Echo de menos el sonido de la sirena que nos pone en modo competición. Los ruidos y correteos enérgicos de los chicos cuando ingresan en el vestíbulo camino de su primera clase del día. Los que llegan pronto, los que llegan tarde, los que vienen conversando y los que acceden en silencio, los que te piden ir al baño, los que van sin pedírtelo, los que merodean en busca de la persona que les gusta, los que siempre te dicen: "profe, ya me marcho para mi clase, te lo prometo".
Echo de menos mi pasión por la enseñanza donde nos podamos mirar a los ojos, las pizarras que me encargo de llenar desordenadamente pese a que siempre prometo a mis alumnos que intentaré cuidar la presentación. Esa misma que les exijo para esos cuadernos en los que me suelen dedicar una portada digna de los mejores museos.

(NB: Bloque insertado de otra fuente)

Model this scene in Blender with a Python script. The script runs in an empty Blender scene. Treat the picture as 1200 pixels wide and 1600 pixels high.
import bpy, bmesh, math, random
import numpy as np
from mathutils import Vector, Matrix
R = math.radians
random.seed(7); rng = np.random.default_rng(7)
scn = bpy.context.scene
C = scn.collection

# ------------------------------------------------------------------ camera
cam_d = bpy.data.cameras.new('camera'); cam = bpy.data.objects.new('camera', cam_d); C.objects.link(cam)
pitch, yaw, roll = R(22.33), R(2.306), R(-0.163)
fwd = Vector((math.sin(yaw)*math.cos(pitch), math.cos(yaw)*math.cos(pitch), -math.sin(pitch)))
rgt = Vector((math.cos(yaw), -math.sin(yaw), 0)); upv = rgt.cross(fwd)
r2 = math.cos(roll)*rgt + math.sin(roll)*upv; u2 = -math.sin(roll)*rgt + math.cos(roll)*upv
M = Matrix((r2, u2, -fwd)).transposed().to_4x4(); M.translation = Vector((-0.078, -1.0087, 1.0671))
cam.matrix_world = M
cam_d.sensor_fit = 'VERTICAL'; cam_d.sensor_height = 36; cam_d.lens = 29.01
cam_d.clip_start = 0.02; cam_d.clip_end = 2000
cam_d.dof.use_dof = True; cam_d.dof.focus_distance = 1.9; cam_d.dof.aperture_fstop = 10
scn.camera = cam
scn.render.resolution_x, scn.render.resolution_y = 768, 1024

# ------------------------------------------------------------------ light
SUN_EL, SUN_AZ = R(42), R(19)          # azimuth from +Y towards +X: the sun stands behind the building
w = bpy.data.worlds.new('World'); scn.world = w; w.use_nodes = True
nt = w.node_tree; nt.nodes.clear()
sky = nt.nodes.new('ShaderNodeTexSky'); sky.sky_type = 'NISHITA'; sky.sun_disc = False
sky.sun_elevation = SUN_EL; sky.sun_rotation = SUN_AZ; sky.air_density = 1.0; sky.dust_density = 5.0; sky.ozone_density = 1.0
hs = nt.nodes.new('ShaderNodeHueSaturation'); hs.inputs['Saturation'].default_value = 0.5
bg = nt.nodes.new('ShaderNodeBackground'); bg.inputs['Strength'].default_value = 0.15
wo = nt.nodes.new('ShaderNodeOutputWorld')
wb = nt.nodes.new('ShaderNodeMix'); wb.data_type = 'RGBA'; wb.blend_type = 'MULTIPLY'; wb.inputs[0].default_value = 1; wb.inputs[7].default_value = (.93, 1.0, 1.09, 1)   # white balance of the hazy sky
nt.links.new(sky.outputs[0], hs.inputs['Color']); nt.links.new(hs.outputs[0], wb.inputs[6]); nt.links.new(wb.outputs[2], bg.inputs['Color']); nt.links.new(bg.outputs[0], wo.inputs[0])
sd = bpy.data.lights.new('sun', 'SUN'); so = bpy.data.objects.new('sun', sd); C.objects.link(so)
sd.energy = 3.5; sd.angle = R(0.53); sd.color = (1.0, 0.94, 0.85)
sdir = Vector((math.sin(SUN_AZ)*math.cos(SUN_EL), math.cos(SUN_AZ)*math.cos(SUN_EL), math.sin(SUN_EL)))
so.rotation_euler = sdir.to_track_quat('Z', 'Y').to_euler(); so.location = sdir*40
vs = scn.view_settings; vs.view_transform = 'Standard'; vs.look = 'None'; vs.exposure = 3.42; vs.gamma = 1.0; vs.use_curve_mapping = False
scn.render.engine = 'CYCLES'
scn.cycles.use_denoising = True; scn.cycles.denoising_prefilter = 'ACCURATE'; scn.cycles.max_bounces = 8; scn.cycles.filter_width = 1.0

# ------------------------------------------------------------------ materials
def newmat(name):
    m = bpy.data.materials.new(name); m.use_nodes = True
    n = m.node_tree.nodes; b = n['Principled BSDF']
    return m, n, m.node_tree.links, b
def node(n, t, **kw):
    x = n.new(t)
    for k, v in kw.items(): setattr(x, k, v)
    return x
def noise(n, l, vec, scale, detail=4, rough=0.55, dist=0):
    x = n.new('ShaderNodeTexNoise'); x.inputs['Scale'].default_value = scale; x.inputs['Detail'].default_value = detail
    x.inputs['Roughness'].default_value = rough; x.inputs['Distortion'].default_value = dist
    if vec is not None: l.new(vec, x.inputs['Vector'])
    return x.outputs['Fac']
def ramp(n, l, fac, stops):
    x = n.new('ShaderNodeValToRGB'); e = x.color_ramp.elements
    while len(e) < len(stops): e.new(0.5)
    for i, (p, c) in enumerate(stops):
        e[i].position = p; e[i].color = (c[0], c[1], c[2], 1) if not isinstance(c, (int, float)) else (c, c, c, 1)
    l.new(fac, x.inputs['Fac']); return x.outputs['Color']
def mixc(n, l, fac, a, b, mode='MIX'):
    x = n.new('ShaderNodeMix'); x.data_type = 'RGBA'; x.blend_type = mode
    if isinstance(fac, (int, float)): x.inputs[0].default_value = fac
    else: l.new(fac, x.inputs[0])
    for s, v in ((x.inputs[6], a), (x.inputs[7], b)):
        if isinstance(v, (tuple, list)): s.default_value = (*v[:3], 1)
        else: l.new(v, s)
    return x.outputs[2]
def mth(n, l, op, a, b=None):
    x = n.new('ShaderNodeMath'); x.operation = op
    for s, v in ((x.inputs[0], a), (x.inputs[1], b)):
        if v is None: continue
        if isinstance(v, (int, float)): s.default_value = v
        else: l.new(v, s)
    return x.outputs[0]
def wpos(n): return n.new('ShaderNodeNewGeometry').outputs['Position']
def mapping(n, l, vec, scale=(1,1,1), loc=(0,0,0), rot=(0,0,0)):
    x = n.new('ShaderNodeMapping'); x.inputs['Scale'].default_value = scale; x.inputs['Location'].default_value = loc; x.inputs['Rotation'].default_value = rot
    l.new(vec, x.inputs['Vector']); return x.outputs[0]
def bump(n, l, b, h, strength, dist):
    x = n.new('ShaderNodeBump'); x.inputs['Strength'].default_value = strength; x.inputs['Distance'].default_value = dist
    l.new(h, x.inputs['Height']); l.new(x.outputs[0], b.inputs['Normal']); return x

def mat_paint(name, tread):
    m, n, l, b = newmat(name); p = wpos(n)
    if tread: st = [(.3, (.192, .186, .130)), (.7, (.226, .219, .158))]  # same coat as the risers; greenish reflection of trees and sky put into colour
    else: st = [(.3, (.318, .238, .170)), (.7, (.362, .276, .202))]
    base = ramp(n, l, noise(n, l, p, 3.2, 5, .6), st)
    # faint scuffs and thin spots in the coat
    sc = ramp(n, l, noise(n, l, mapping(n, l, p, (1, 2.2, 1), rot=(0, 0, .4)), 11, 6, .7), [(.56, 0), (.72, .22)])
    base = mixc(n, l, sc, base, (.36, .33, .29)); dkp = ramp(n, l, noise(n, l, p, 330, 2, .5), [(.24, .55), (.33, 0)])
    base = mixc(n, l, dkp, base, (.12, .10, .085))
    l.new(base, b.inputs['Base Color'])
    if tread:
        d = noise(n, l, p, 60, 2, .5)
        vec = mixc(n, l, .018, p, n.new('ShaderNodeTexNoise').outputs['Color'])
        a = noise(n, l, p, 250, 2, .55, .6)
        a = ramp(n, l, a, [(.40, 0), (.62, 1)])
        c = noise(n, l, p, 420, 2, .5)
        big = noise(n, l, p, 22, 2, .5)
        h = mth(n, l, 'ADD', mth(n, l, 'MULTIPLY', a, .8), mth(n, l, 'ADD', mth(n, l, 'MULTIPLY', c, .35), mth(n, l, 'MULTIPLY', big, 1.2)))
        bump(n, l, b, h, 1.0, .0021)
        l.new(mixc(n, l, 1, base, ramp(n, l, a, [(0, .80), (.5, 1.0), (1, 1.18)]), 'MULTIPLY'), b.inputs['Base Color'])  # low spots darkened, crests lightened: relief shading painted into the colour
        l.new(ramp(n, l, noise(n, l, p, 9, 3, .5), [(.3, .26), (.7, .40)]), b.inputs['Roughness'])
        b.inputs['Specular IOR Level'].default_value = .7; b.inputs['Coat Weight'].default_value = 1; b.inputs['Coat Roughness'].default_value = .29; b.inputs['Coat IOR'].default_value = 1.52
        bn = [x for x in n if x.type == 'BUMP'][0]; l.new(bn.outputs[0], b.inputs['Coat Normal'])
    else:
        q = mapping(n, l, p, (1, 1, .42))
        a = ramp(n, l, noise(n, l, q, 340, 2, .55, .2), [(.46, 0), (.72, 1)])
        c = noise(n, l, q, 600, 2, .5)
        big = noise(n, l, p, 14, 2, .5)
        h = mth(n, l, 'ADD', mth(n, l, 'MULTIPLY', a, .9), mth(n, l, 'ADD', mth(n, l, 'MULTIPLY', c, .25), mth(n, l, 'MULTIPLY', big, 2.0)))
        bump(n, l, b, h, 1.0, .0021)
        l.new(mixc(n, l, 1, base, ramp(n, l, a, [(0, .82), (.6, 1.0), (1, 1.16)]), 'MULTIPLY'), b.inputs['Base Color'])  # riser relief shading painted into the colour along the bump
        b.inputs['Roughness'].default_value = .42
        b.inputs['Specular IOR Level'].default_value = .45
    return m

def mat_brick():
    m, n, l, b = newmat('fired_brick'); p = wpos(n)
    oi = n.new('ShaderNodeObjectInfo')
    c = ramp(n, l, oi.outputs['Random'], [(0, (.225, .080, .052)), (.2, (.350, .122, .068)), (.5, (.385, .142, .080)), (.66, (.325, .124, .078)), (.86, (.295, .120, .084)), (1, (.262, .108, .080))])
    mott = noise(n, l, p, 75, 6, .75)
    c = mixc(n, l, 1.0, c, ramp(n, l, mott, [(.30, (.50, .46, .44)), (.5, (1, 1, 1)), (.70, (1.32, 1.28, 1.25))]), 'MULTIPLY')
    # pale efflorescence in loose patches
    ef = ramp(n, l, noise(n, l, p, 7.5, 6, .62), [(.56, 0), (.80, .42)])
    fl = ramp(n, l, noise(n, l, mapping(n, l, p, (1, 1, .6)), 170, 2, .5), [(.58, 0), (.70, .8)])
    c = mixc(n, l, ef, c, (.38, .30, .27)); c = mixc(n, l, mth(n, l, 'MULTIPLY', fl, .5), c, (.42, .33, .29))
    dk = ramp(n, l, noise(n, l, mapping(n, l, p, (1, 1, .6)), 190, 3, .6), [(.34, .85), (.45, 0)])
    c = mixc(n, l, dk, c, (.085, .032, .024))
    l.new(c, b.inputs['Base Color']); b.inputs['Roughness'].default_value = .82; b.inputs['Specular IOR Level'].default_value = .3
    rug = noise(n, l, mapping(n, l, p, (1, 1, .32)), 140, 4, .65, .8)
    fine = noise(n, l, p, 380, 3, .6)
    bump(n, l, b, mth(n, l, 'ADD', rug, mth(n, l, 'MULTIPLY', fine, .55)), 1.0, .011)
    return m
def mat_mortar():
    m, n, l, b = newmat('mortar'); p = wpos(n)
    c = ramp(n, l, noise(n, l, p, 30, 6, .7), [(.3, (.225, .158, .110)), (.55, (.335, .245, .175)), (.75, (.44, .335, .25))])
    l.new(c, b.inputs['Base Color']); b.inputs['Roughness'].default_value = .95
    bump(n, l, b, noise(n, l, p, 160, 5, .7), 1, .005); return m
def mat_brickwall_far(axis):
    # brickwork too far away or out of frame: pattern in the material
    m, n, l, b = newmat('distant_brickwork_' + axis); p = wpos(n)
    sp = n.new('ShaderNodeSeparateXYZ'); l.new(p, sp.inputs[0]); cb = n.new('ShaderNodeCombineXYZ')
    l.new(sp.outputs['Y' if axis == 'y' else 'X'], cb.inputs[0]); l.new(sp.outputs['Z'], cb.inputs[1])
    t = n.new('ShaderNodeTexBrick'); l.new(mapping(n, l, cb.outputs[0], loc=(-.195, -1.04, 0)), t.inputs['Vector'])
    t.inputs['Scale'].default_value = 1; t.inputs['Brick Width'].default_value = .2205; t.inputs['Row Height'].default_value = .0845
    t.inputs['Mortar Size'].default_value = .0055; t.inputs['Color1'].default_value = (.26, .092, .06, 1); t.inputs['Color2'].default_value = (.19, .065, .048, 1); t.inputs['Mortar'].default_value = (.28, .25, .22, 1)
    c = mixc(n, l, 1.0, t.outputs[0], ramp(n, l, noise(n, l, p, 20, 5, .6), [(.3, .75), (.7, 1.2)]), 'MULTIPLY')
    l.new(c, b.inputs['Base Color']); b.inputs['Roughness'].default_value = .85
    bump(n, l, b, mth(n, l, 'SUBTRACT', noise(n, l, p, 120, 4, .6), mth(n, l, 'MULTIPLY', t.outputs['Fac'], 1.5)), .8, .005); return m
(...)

Echo de menos charlar con las personas sin un teclado o una cámara que nos separe, el tercer café de la mañana, casi siempre después del recreo, el sándwich que solo me sabe delicioso si me lo tomo en mi despacho de jefatura mientras tengo hordas de gente esperando en la puerta para pedirme algo. Un consejo, un aula de ensayo, la contraseña de Classroom, una reclamación de ese parte injusto porque el profe me tiene manía... o simplemente porque necesitan descargar una preocupación que les aqueja.
Echo de menos el final de las clases y la hora del teatro. Despojarme de mi traje de jefe de estudios para ser únicamente el director del musical. Las risas, los ejercicios locos, las improvisaciones que afortunadamente nunca sabes cómo acabarán, la simple liturgia de un acto que no es obligado, que hacemos por amor al arte, que nos hace únicos e irrepetibles dentro de un grupo que se cae y se levanta unido.
Echo de menos mis clases de boxeo. El paseo en soledad hasta el gimnasio. Las conversaciones previas con los compañeros donde arreglamos el mundo. La actividad. El sudor. La exclusiva concentración en tareas básicas que nos gobiernan como correr, saltar, moverse hacia adelante o retroceder. La deliciosa sensación de cuando no te has hecho daño pero estás exhausto porque lo has dado todo. La ducha reconfortante de después. Esa cena que sabe gloria bendita y donde las calorías se convierten en un término que simplemente no se inventó para ti.